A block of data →
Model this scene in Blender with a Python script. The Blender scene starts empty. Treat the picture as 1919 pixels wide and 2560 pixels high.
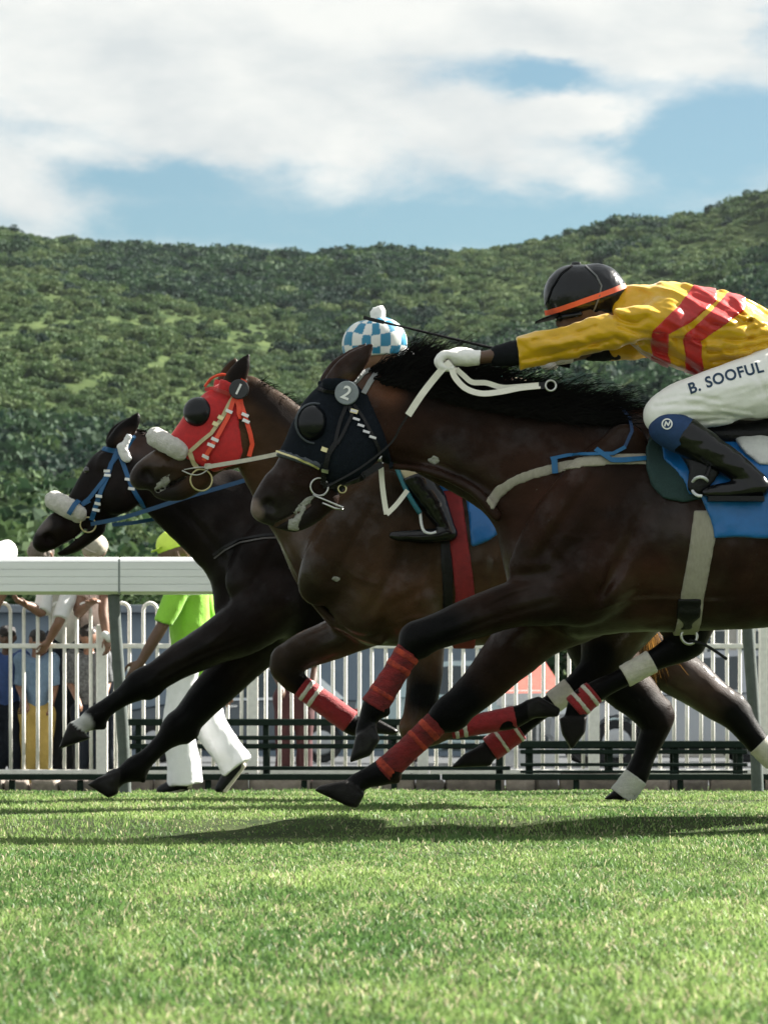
import bpy, bmesh, math, random
import numpy as np
from mathutils import Vector, Matrix
from mathutils.bvhtree import BVHTree

random.seed(7)
rng = np.random.default_rng(7)
scene = bpy.context.scene
COL = scene.collection
R = math.radians

# ------------------------------------------------------------------ camera
K = 2.0
F_PX, CX, HY, HC = 4550.0*K, 959.5, 1850.0, 0.295     # focal length in photo pixels, principal column, horizon row, eye height
cam_d = bpy.data.cameras.new('camera')
cam = bpy.data.objects.new('camera', cam_d); COL.objects.link(cam)
cam.location = (0, 0, HC); cam.rotation_euler = (R(90), 0, 0)
cam_d.sensor_fit = 'HORIZONTAL'; cam_d.sensor_width = 36.0
cam_d.lens = 36.0 * F_PX / 1919.0
cam_d.shift_y = (HY - 1280.0) / 1919.0
cam_d.clip_start = 0.05; cam_d.clip_end = 5000
cam_d.dof.use_dof = True; cam_d.dof.focus_distance = 6.5*K; cam_d.dof.aperture_fstop = 17.0
scene.camera = cam

# ------------------------------------------------------------------ sky and sun
SUN_EL, SUN_AZ = R(37), R(61)                       # azimuth measured from +Y towards +X (the sun stands behind the field, to the right)
world = bpy.data.worlds.new('World'); scene.world = world; world.use_nodes = True
wn, wl = world.node_tree.nodes, world.node_tree.links
wn.clear()
def wmath(op, a, b=None, c=None, clamp=False):
    n = wn.new('ShaderNodeMath'); n.operation = op; n.use_clamp = clamp
    for i, v in enumerate((a, b, c)):
        if v is None: continue
        if isinstance(v, (int, float)): n.inputs[i].default_value = v
        else: wl.new(v, n.inputs[i])
    return n.outputs[0]
sky = wn.new('ShaderNodeTexSky'); sky.sky_type = 'NISHITA'; sky.sun_disc = False
sky.sun_elevation = SUN_EL; sky.sun_rotation = SUN_AZ
sky.air_density = 1.0; sky.dust_density = 0.6; sky.ozone_density = 1.6
tc = wn.new('ShaderNodeTexCoord'); sep = wn.new('ShaderNodeSeparateXYZ'); wl.new(tc.outputs['Generated'], sep.inputs[0])
yy = wmath('MAXIMUM', sep.outputs[1], 0.05)
u = wmath('DIVIDE', sep.outputs[0], yy); v = wmath('DIVIDE', sep.outputs[2], yy)
cmb = wn.new('ShaderNodeCombineXYZ'); wl.new(wmath('MULTIPLY', sep.outputs[0], 1.0), cmb.inputs[0]); wl.new(sep.outputs[1], cmb.inputs[1])
wl.new(wmath('MULTIPLY', sep.outputs[2], 2.2), cmb.inputs[2])
def wnoise(scale, detail, rough, dist=0.0):
    n = wn.new('ShaderNodeTexNoise'); n.inputs['Scale'].default_value = scale; n.inputs['Detail'].default_value = detail
    n.inputs['Roughness'].default_value = rough; n.inputs['Distortion'].default_value = dist
    wl.new(cmb.outputs[0], n.inputs['Vector']); return n.outputs['Fac']
n_big = wnoise(9.0, 9, 0.58, 0.3); n_fine = wnoise(34.0, 8, 0.62, 0.5)
n_shade = wnoise(20.0, 6, 0.55, 0.2)
wn_w = wn.new('ShaderNodeTexNoise'); wn_w.inputs['Scale'].default_value = 22.0; wn_w.inputs['Detail'].default_value = 5; wn_w.inputs['Roughness'].default_value = .6
wl.new(cmb.outputs[0], wn_w.inputs['Vector']); wsep = wn.new('ShaderNodeSeparateXYZ'); wl.new(wn_w.outputs['Color'], wsep.inputs[0])
u = wmath('ADD', u, wmath('MULTIPLY', wmath('SUBTRACT', wsep.outputs[0], .5), .055)); v = wmath('ADD', v, wmath('MULTIPLY', wmath('SUBTRACT', wsep.outputs[1], .5), .026))
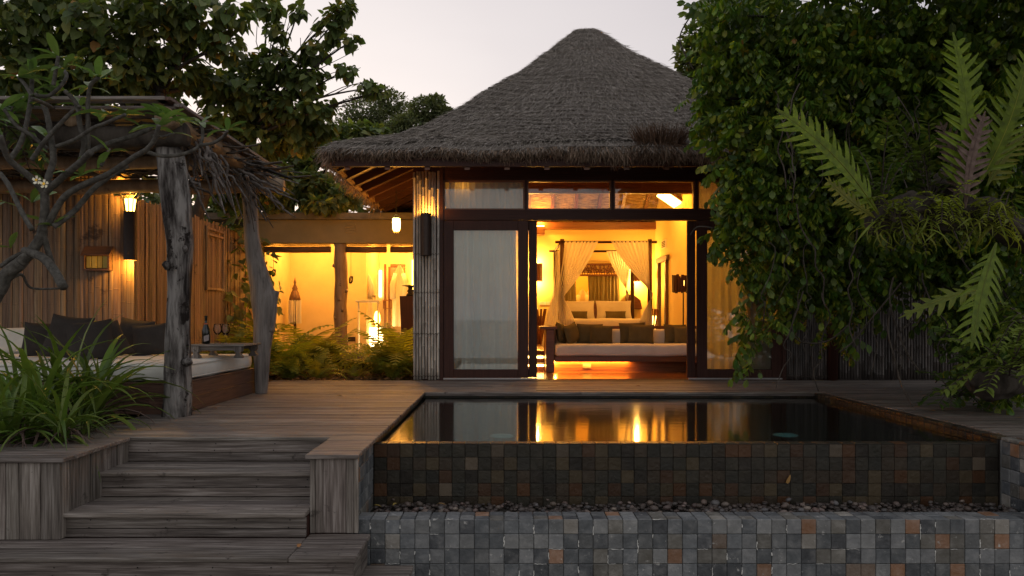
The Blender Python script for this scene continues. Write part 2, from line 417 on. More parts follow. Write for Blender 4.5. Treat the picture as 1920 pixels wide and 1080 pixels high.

Stated problem → Set down the records above word for word, from the first line through the line containing "R = math.radians", both included; leave out the pictures.

Response below →
Model this scene in Blender with a Python script. The Blender scene starts empty. Treat the picture as 1919 pixels wide and 2560 pixels high.
import bpy, bmesh, math, random
import numpy as np
from mathutils import Vector, Matrix
from mathutils.bvhtree import BVHTree

random.seed(7)
rng = np.random.default_rng(7)
scene = bpy.context.scene
COL = scene.collection
R = math.radians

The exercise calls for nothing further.